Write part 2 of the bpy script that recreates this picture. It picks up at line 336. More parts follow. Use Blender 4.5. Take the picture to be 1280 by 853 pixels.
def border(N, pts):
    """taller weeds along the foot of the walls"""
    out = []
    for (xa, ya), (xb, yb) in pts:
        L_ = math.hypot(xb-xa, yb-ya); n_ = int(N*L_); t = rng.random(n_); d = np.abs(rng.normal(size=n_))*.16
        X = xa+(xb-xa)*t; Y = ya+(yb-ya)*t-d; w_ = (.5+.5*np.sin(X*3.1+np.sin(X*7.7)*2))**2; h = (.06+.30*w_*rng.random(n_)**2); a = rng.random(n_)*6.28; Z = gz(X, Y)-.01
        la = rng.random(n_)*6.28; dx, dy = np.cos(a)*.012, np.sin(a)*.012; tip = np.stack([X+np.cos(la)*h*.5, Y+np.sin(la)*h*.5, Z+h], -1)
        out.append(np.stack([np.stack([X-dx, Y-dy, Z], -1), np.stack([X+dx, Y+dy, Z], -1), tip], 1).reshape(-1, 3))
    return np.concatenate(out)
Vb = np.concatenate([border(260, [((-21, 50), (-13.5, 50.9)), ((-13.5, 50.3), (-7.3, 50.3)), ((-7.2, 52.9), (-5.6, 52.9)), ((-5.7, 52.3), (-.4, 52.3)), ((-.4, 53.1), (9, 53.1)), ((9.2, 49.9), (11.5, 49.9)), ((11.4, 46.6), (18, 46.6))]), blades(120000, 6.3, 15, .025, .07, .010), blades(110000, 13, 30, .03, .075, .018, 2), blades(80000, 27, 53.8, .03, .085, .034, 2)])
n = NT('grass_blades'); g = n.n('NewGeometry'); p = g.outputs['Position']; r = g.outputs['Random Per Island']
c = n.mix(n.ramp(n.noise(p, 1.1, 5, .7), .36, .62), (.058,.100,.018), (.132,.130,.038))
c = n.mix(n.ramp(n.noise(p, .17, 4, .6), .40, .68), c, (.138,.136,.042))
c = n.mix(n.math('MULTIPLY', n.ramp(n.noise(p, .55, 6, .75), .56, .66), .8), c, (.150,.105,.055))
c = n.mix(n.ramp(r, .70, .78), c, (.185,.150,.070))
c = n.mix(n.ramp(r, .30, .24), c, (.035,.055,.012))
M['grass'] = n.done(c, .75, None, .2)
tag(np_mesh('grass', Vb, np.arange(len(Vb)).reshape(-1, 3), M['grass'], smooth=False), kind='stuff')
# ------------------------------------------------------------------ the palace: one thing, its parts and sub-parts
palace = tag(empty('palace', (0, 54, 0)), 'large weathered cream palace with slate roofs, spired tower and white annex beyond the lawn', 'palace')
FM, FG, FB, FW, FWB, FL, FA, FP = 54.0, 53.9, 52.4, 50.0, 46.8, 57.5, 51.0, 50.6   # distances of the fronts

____

- Problem to work on
Isolate the lines above that contain the word "parts" and copy them.

- Answer for the task
Write part 2 of the bpy script that recreates this picture. It picks up at line 336. More parts follow. Use Blender 4.5. Take the picture to be 1280 by 853 pixels.
# ------------------------------------------------------------------ the palace: one thing, its parts and sub-parts